▶ [Work instructions]:
Print all of the data exactly as written.
>> Start
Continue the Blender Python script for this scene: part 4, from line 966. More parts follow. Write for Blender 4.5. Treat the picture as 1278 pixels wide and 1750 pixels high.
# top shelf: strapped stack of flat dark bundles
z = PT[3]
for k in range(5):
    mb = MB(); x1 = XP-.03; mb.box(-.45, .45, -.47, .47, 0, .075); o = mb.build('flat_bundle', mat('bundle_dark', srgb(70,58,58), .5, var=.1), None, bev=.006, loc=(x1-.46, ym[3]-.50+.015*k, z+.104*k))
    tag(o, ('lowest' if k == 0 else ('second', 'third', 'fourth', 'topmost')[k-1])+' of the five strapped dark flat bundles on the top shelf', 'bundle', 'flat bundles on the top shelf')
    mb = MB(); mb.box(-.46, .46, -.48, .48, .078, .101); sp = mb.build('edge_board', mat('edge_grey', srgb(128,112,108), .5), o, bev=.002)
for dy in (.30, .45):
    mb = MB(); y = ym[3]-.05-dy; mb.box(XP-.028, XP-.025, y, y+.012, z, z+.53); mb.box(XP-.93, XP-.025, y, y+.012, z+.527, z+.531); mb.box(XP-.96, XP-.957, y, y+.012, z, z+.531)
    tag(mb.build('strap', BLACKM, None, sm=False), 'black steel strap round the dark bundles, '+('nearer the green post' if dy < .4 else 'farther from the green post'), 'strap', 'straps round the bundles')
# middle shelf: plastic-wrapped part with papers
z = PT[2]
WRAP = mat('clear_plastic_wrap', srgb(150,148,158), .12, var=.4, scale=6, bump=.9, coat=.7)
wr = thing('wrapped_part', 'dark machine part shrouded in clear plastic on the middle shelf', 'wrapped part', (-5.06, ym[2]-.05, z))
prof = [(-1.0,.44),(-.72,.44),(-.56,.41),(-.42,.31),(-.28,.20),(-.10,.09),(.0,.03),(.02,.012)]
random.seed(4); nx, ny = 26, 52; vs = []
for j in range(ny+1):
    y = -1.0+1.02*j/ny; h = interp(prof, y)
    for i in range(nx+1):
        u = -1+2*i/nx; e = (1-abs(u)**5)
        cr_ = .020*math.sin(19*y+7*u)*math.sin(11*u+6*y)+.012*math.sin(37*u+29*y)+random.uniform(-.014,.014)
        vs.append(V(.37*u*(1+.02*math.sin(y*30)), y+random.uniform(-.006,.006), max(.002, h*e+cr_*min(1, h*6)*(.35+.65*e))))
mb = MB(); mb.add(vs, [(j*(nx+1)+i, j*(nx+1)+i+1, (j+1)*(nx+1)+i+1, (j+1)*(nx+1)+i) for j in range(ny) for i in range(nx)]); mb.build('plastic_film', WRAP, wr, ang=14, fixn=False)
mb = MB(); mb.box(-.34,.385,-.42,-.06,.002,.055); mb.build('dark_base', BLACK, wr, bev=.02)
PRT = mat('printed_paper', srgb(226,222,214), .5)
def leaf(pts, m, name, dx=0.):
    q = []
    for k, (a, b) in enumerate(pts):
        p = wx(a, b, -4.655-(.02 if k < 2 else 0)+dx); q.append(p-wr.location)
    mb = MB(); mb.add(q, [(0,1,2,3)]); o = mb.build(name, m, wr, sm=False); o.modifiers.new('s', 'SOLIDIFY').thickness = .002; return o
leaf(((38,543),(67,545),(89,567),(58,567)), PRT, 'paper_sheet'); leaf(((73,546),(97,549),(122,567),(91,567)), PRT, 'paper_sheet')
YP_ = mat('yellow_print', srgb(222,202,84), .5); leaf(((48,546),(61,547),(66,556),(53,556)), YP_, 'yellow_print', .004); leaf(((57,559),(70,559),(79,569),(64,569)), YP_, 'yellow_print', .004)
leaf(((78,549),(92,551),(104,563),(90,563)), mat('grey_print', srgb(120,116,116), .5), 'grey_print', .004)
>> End
▶ [Exercise result]:
Continue the Blender Python script for this scene: part 4, from line 966. More parts follow. Write for Blender 4.5. Treat the picture as 1278 pixels wide and 1750 pixels high.
# top shelf: strapped stack of flat dark bundles
z = PT[3]
for k in range(5):
    mb = MB(); x1 = XP-.03; mb.box(-.45, .45, -.47, .47, 0, .075); o = mb.build('flat_bundle', mat('bundle_dark', srgb(70,58,58), .5, var=.1), None, bev=.006, loc=(x1-.46, ym[3]-.50+.015*k, z+.104*k))
    tag(o, ('lowest' if k == 0 else ('second', 'third', 'fourth', 'topmost')[k-1])+' of the five strapped dark flat bundles on the top shelf', 'bundle', 'flat bundles on the top shelf')
    mb = MB(); mb.box(-.46, .46, -.48, .48, .078, .101); sp = mb.build('edge_board', mat('edge_grey', srgb(128,112,108), .5), o, bev=.002)
for dy in (.30, .45):
    mb = MB(); y = ym[3]-.05-dy; mb.box(XP-.028, XP-.025, y, y+.012, z, z+.53); mb.box(XP-.93, XP-.025, y, y+.012, z+.527, z+.531); mb.box(XP-.96, XP-.957, y, y+.012, z, z+.531)
    tag(mb.build('strap', BLACKM, None, sm=False), 'black steel strap round the dark bundles, '+('nearer the green post' if dy < .4 else 'farther from the green post'), 'strap', 'straps round the bundles')
# middle shelf: plastic-wrapped part with papers
z = PT[2]
WRAP = mat('clear_plastic_wrap', srgb(150,148,158), .12, var=.4, scale=6, bump=.9, coat=.7)
wr = thing('wrapped_part', 'dark machine part shrouded in clear plastic on the middle shelf', 'wrapped part', (-5.06, ym[2]-.05, z))
prof = [(-1.0,.44),(-.72,.44),(-.56,.41),(-.42,.31),(-.28,.20),(-.10,.09),(.0,.03),(.02,.012)]
random.seed(4); nx, ny = 26, 52; vs = []
for j in range(ny+1):
    y = -1.0+1.02*j/ny; h = interp(prof, y)
    for i in range(nx+1):
        u = -1+2*i/nx; e = (1-abs(u)**5)
        cr_ = .020*math.sin(19*y+7*u)*math.sin(11*u+6*y)+.012*math.sin(37*u+29*y)+random.uniform(-.014,.014)
        vs.append(V(.37*u*(1+.02*math.sin(y*30)), y+random.uniform(-.006,.006), max(.002, h*e+cr_*min(1, h*6)*(.35+.65*e))))
mb = MB(); mb.add(vs, [(j*(nx+1)+i, j*(nx+1)+i+1, (j+1)*(nx+1)+i+1, (j+1)*(nx+1)+i) for j in range(ny) for i in range(nx)]); mb.build('plastic_film', WRAP, wr, ang=14, fixn=False)
mb = MB(); mb.box(-.34,.385,-.42,-.06,.002,.055); mb.build('dark_base', BLACK, wr, bev=.02)
PRT = mat('printed_paper', srgb(226,222,214), .5)
def leaf(pts, m, name, dx=0.):
    q = []
    for k, (a, b) in enumerate(pts):
        p = wx(a, b, -4.655-(.02 if k < 2 else 0)+dx); q.append(p-wr.location)
    mb = MB(); mb.add(q, [(0,1,2,3)]); o = mb.build(name, m, wr, sm=False); o.modifiers.new('s', 'SOLIDIFY').thickness = .002; return o
leaf(((38,543),(67,545),(89,567),(58,567)), PRT, 'paper_sheet'); leaf(((73,546),(97,549),(122,567),(91,567)), PRT, 'paper_sheet')
YP_ = mat('yellow_print', srgb(222,202,84), .5); leaf(((48,546),(61,547),(66,556),(53,556)), YP_, 'yellow_print', .004); leaf(((57,559),(70,559),(79,569),(64,569)), YP_, 'yellow_print', .004)
leaf(((78,549),(92,551),(104,563),(90,563)), mat('grey_print', srgb(120,116,116), .5), 'grey_print', .004)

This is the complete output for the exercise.